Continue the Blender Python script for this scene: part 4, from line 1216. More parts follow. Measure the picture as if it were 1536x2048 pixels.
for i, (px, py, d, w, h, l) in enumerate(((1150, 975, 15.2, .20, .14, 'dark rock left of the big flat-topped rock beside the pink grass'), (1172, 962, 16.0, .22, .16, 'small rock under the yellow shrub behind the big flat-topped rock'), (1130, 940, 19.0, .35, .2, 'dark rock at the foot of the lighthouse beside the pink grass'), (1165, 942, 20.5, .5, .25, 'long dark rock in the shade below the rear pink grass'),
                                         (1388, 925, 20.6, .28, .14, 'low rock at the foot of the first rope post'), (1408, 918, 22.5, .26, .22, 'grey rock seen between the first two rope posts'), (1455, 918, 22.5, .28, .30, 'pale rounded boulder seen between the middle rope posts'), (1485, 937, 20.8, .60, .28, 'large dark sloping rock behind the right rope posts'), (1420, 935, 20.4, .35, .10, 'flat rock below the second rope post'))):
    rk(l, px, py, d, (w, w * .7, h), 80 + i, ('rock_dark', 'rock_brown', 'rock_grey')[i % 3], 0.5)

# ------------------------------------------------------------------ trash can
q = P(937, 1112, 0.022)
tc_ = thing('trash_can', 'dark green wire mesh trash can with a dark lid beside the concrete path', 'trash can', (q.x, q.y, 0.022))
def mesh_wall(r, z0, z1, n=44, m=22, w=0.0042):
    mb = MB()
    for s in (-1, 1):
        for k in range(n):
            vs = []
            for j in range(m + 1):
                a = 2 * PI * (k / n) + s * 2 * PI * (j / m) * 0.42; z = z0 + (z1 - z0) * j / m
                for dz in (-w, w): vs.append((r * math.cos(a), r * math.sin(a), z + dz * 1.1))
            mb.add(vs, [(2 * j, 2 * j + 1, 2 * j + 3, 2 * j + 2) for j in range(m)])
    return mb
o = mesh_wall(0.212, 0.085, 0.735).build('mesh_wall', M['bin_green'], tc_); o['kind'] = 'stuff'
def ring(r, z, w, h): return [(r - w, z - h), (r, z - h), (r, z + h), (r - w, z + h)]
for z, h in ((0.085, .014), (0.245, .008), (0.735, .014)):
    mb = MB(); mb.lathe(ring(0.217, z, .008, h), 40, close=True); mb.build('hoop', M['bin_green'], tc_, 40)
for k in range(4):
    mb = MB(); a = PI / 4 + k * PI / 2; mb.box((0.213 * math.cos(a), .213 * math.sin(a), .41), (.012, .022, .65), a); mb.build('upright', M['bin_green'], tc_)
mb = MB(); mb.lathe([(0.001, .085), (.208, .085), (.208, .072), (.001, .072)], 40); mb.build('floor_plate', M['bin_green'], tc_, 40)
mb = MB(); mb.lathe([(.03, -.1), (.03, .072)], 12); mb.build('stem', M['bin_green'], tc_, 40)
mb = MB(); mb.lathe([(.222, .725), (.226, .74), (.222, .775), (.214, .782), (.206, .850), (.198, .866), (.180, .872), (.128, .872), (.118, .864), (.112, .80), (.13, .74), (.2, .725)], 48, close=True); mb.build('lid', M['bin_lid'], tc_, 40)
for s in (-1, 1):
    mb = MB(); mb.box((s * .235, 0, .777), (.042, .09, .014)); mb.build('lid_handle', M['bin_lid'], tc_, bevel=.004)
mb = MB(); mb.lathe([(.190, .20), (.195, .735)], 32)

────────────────

▶ **TASK PROMPT**
Using the data above, reproduce every line exactly.

▶ **EXERCISE OUTPUT**
Continue the Blender Python script for this scene: part 4, from line 1216. More parts follow. Measure the picture as if it were 1536x2048 pixels.
for i, (px, py, d, w, h, l) in enumerate(((1150, 975, 15.2, .20, .14, 'dark rock left of the big flat-topped rock beside the pink grass'), (1172, 962, 16.0, .22, .16, 'small rock under the yellow shrub behind the big flat-topped rock'), (1130, 940, 19.0, .35, .2, 'dark rock at the foot of the lighthouse beside the pink grass'), (1165, 942, 20.5, .5, .25, 'long dark rock in the shade below the rear pink grass'),
                                         (1388, 925, 20.6, .28, .14, 'low rock at the foot of the first rope post'), (1408, 918, 22.5, .26, .22, 'grey rock seen between the first two rope posts'), (1455, 918, 22.5, .28, .30, 'pale rounded boulder seen between the middle rope posts'), (1485, 937, 20.8, .60, .28, 'large dark sloping rock behind the right rope posts'), (1420, 935, 20.4, .35, .10, 'flat rock below the second rope post'))):
    rk(l, px, py, d, (w, w * .7, h), 80 + i, ('rock_dark', 'rock_brown', 'rock_grey')[i % 3], 0.5)

# ------------------------------------------------------------------ trash can
q = P(937, 1112, 0.022)
tc_ = thing('trash_can', 'dark green wire mesh trash can with a dark lid beside the concrete path', 'trash can', (q.x, q.y, 0.022))
def mesh_wall(r, z0, z1, n=44, m=22, w=0.0042):
    mb = MB()
    for s in (-1, 1):
        for k in range(n):
            vs = []
            for j in range(m + 1):
                a = 2 * PI * (k / n) + s * 2 * PI * (j / m) * 0.42; z = z0 + (z1 - z0) * j / m
                for dz in (-w, w): vs.append((r * math.cos(a), r * math.sin(a), z + dz * 1.1))
            mb.add(vs, [(2 * j, 2 * j + 1, 2 * j + 3, 2 * j + 2) for j in range(m)])
    return mb
o = mesh_wall(0.212, 0.085, 0.735).build('mesh_wall', M['bin_green'], tc_); o['kind'] = 'stuff'
def ring(r, z, w, h): return [(r - w, z - h), (r, z - h), (r, z + h), (r - w, z + h)]
for z, h in ((0.085, .014), (0.245, .008), (0.735, .014)):
    mb = MB(); mb.lathe(ring(0.217, z, .008, h), 40, close=True); mb.build('hoop', M['bin_green'], tc_, 40)
for k in range(4):
    mb = MB(); a = PI / 4 + k * PI / 2; mb.box((0.213 * math.cos(a), .213 * math.sin(a), .41), (.012, .022, .65), a); mb.build('upright', M['bin_green'], tc_)
mb = MB(); mb.lathe([(0.001, .085), (.208, .085), (.208, .072), (.001, .072)], 40); mb.build('floor_plate', M['bin_green'], tc_, 40)
mb = MB(); mb.lathe([(.03, -.1), (.03, .072)], 12); mb.build('stem', M['bin_green'], tc_, 40)
mb = MB(); mb.lathe([(.222, .725), (.226, .74), (.222, .775), (.214, .782), (.206, .850), (.198, .866), (.180, .872), (.128, .872), (.118, .864), (.112, .80), (.13, .74), (.2, .725)], 48, close=True); mb.build('lid', M['bin_lid'], tc_, 40)
for s in (-1, 1):
    mb = MB(); mb.box((s * .235, 0, .777), (.042, .09, .014)); mb.build('lid_handle', M['bin_lid'], tc_, bevel=.004)
mb = MB(); mb.lathe([(.190, .20), (.195, .735)], 32)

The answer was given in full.